English arist Sally Osborn’s work What the Water Gave Me explores the idea of the body parts as island. A group of objects made of unglazed clay, reverberating mosaic surfaces or the land, the soil (of the islands), is located in different sites within the gallery. These objects look like abstract, bio-morphic representations made by island soil. Thus, these objects function as a metaphor of the human body – or, for that matter, of body parts, – a body that multiplies into a series of floating islands in the water, body parts that are individual and self-sufficient, as islands, scattered in the space. Her second work, Foot, is an edition of prints, given away for free to the visitors of the exhibition. Similar to her ceramic objects, the colours of the paper imitate the natural tints of clay. She uses the technique of risograph on three different kinds of paper to depict a degraded and enlarged leg pendant, found in the Heraklion Archeological Museum. In reflexology, the foot is seen as the map of the entire body; foot could be read as the map of the “floating” in space ceramic objects of the artist.

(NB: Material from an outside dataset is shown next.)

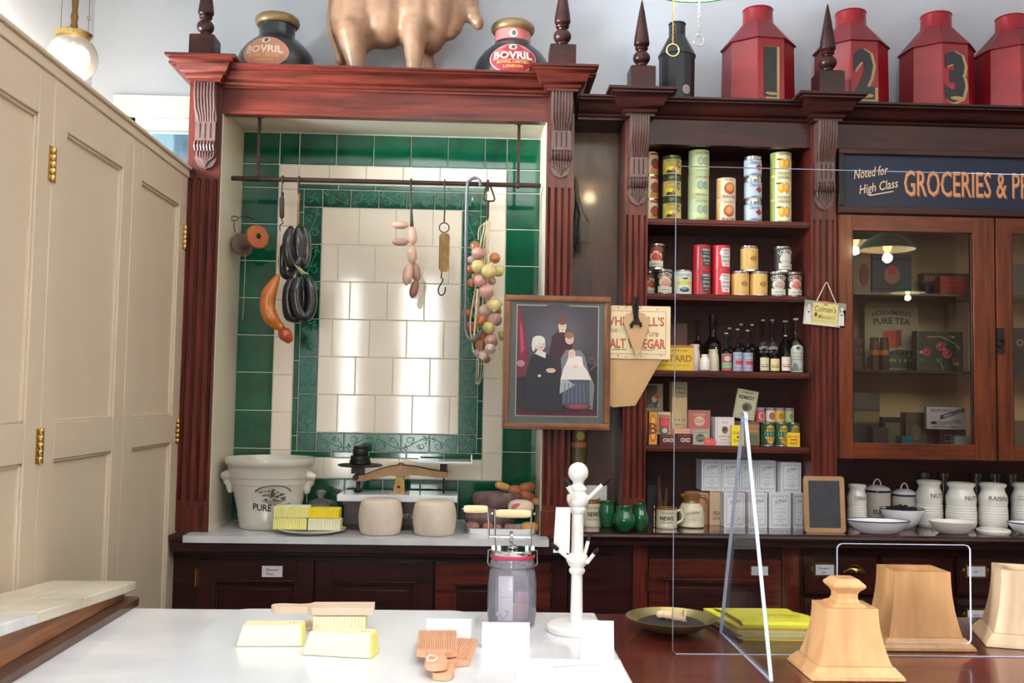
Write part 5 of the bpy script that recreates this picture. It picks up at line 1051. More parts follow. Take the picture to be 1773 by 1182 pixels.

Completing the micro-geography of this exhibition, Noiret’s and Walentynowicz’s photographs taken in Sardinia and Croatia, respectively, speak for the passage of time and its marks on places and bodies. In Sardinia, Noiret’s Wind Sculpture depicts a dramatic landscape, a stone mass sculpted over time by the salt and the wind. A Croatian island is the background of Dorota Walentynowicz’s Untitled. A black and white pinhole camera captivates an androgenic figure disappearing into the sea. Using the long time exposure technique, the artist captures, on the same photograph, multiple stills of the body’s movement – the photo does not correspond a specific moment in time but echoes the latter’s unstoppable flux.

Three different aspects of islands and three different artists to hop(e) in. Each one, from a different point of view and origin, unravel ideas surrounding the ‘island’ to highlight the significance of islands as starting, intermediate and ending points of journeys – allowing the viewer to hop(e) from one another and, why not to attend his or her (island) aspect.